Une vingtaine de députés de la majorité ont déjà demandé au ministère de la Justice de revoir la circulaire. Cette dernière est notamment contestée depuis le printemps dernier, en raison du refus d'enregistrer à l'état-civil un bébé que ses parents souhaitaient appeler Fañch, avec un tilde. Cette affaire devrait être jugée en appel dans le courant de l'année.
L'interdiction de l'apostrophe dans les prénoms pose un "risque de rupture d'égalité", a reconnu le lendemain le procureur de Rennes, Nicolas Jacquet.
Le procureur général de Rennes, Jean-François Thony, a en outre annoncé qu'il allait "procéder, de manière précise et détaillée, à un nouvel examen de cette situation juridique, en lien avec l'administration centrale", dans un communiqué publié mercredi. Le refus d'enregistrer le prénom "Derc'hen" avec une apostrophe "résulte d'une application exacte" de la circulaire, rappelle le parquet général.
"Nous avons parfaitement conscience avec Monsieur le procureur général de l'enjeu qui s'attache à l'acceptation ou non de l'apostrophe", a expliqué à l'AFP Nicolas Jacquet. "Il y a là un risque de rupture d'égalité entre ceux qui bénéficient d'ores et déjà d'une apostrophe dans leur état civil et ceux qui feraient l'objet d'une application stricte de la circulaire de 2014", a-t-il noté. "Cette situation justifie que cette question soit réévaluée avec le ministère de la Justice."

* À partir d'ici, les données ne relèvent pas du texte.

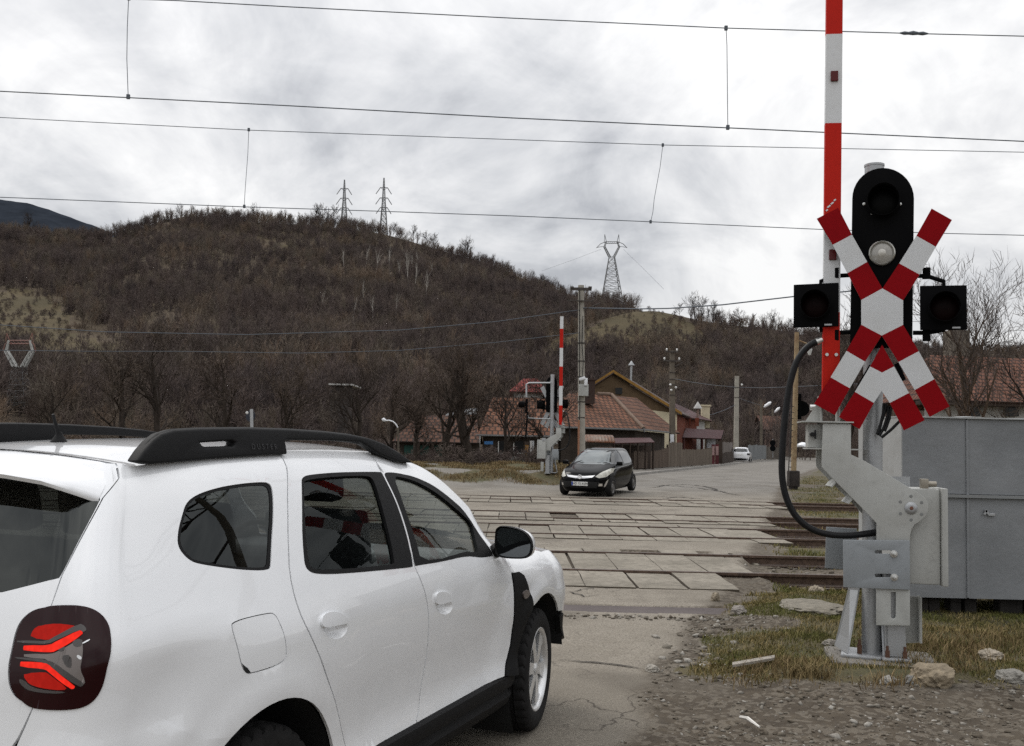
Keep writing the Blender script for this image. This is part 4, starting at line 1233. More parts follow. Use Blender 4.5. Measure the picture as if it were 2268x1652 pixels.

D'après des données en accès libre de la mairie, au moins quatre prénoms avec une apostrophe ont été acceptés par la ville de Rennes depuis 2014. En France, 3.188 prénoms contenant une apostrophe ont été donnés en France de 1900 à 2015, et plus d'une cinquantaine par an depuis 1999, un chiffre en augmentation. Au-delà de la Bretagne, cette circulaire a aussi par exemple empêché une habitante du pays basque, Alexandra Ibañez, 33 ans, de léguer le tilde de son nom de famille à son fils.